The line holding "COL = S.collection" is the last one to output; start at the first line of the data, keep every line in between exactly, and leave out pictures.

Given material
=-=-=

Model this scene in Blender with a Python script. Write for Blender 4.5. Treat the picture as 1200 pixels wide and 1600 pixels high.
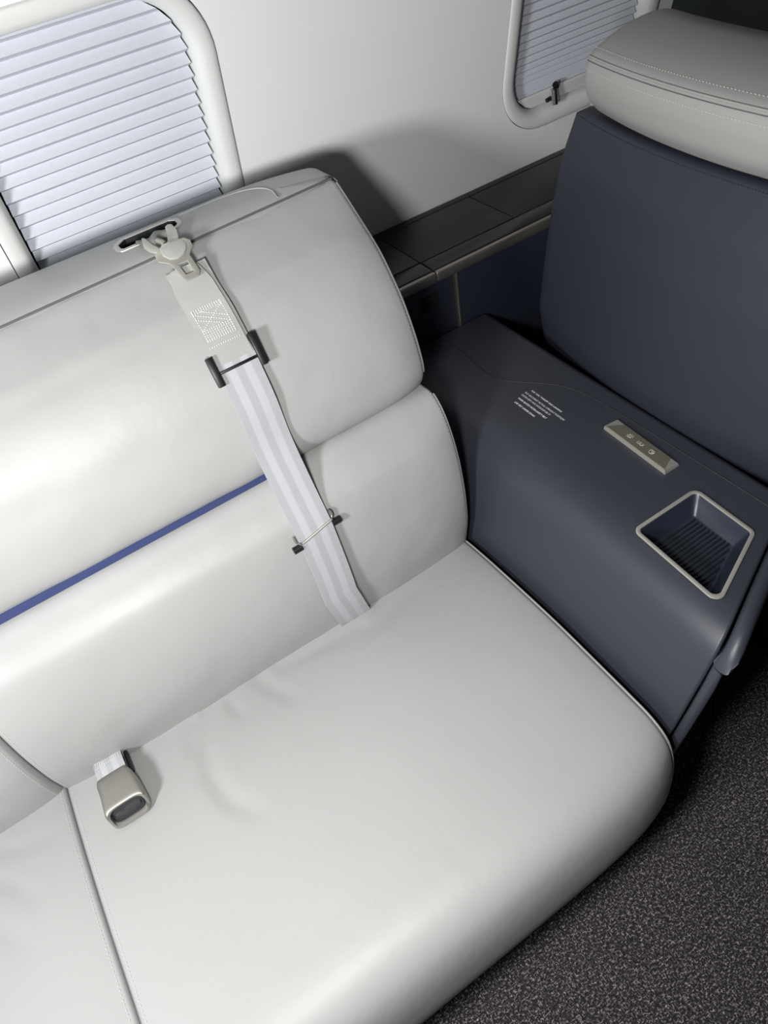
import bpy, bmesh, math, random
from mathutils import Vector, Matrix, noise
random.seed(4)
for o in list(bpy.data.objects): bpy.data.objects.remove(o)
S = bpy.context.scene
COL = S.collection

# ------------------------------------------------------------------ camera
FPX = 1150.0
cam_d = bpy.data.cameras.new('camera'); cam = bpy.data.objects.new('camera', cam_d); COL.objects.link(cam)
cam_d.sensor_fit = 'HORIZONTAL'; cam_d.sensor_width = 36.0; cam_d.lens = 36.0 * FPX / 1200.0
cam_d.clip_start = 0.02; cam_d.clip_end = 50
vx = Vector((3500, -2040, FPX)).normalized()
vz = -Vector((250, (3500*250 + FPX*FPX)/2040, FPX)).normalized()
vx = (vx - vz*vx.dot(vz)).normalized(); vy = vz.cross(vx)
cx = Vector((vx[0], vy[0], vz[0])); cy = -Vector((vx[1], vy[1], vz[1])); cz = -Vector((vx[2], vy[2], vz[2]))
M = Matrix(((cx[0], cy[0], cz[0], 0), (cx[1], cy[1], cz[1], 0), (cx[2], cy[2], cz[2], 1.39), (0, 0, 0, 1)))
cam.matrix_world = M
S.camera = cam

# ------------------------------------------------------------------ light and exposure
S.view_settings.view_transform = 'Standard'; S.view_settings.look = 'None'
S.view_settings.gamma = 1.0; S.view_settings.exposure = 0.0; S.view_settings.use_curve_mapping = False
W = bpy.data.worlds.new('world'); S.world = W; W.use_nodes = True
W.node_tree.nodes['Background'].inputs[0].default_value = (0.80, 0.87, 1.0, 1)
W.node_tree.nodes['Background'].inputs[1].default_value = 0.036
def area(name, loc, target, size, power, color=(1, 1, 1)):
    l = bpy.data.lights.new(name, 'AREA'); l.shape = 'DISK'; l.size = size; l.energy = power; l.color = color
    o = bpy.data.objects.new(name, l); COL.objects.link(o); o.location = loc
    o.rotation_euler = (Vector(target) - Vector(loc)).to_track_quat('-Z', 'Y').to_euler(); return o
area('reading_light', (-0.11, 0.10, 1.225), (0.15, 0.62, 0.62), 0.12, 8.0, (1.0, 0.995, 0.97))
area('cabin_light', (-0.84, 0.09, 1.28), (0.25, 0.8, 0.7), 0.22, 17.5, (0.98, 1.0, 1.0))

# ------------------------------------------------------------------ materials
def nodes(name):
    m = bpy.data.materials.new(name); m.use_nodes = True; nt = m.node_tree
    return m, nt, nt.nodes['Principled BSDF']
def bump_in(nt, b, sock, strength, dist, prev=None):
    n = nt.nodes.new('ShaderNodeBump'); n.inputs['Strength'].default_value = strength; n.inputs['Distance'].default_value = dist
    nt.links.new(sock, n.inputs['Height'])
    if prev: nt.links.new(prev.outputs[0], n.inputs['Normal'])
    nt.links.new(n.outputs[0], b.inputs['Normal']); return n
def objco(nt):
    return nt.nodes.new('ShaderNodeTexCoord').outputs['Object']
def noise_n(nt, scale, detail=2, co=None, rough=0.5):
    n = nt.nodes.new('ShaderNodeTexNoise'); n.inputs['Scale'].default_value = scale; n.inputs['Detail'].default_value = detail
    n.inputs['Roughness'].default_value = rough
    if co: nt.links.new(co, n.inputs['Vector'])
    return n
def simple(name, col, rough=0.5, metal=0.0, bump=None, spec=0.5):
    m, nt, b = nodes(name)
    b.inputs['Base Color'].default_value = (*col, 1); b.inputs['Roughness'].default_value = rough; b.inputs['Metallic'].default_value = metal
    b.inputs['Specular IOR Level'].default_value = spec
    co = objco(nt); n = noise_n(nt, 40, 3, co)
    mr = nt.nodes.new('ShaderNodeMapRange'); mr.inputs[3].default_value = max(0, rough-0.04); mr.inputs[4].default_value = min(1, rough+0.04)
    nt.links.new(n.outputs[0], mr.inputs[0]); nt.links.new(mr.outputs[0], b.inputs['Roughness'])
    if bump:
        n2 = noise_n(nt, bump[0], 3, co); bump_in(nt, b, n2.outputs[0], bump[1], bump[2])
    return m
def leather(name, col, rough, soft=0.0006, grain=0.00006, spec=0.5):
    m, nt, b = nodes(name); co = objco(nt)
    b.inputs['Roughness'].default_value = rough; b.inputs['Specular IOR Level'].default_value = spec
    n0 = noise_n(nt, 6, 3, co); cr = nt.nodes.new('ShaderNodeMix'); cr.data_type = 'RGBA'
    cr.inputs[6].default_value = (*[c*0.97 for c in col], 1); cr.inputs[7].default_value = (*[min(1, c*1.03) for c in col], 1)
    nt.links.new(n0.outputs[0], cr.inputs[0]); nt.links.new(cr.outputs[2], b.inputs['Base Color'])
    vo = nt.nodes.new('ShaderNodeTexVoronoi'); vo.inputs['Scale'].default_value = 900; nt.links.new(co, vo.inputs['Vector'])
    b1 = bump_in(nt, b, vo.outputs['Distance'], 0.5, grain)
    n1 = noise_n(nt, 22, 3, co, 0.55)
    bump_in(nt, b, n1.outputs[0], 0.6, soft*3, b1)
    return m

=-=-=

Result of the task
Model this scene in Blender with a Python script. Write for Blender 4.5. Treat the picture as 1200 pixels wide and 1600 pixels high.
import bpy, bmesh, math, random
from mathutils import Vector, Matrix, noise
random.seed(4)
for o in list(bpy.data.objects): bpy.data.objects.remove(o)
S = bpy.context.scene
COL = S.collection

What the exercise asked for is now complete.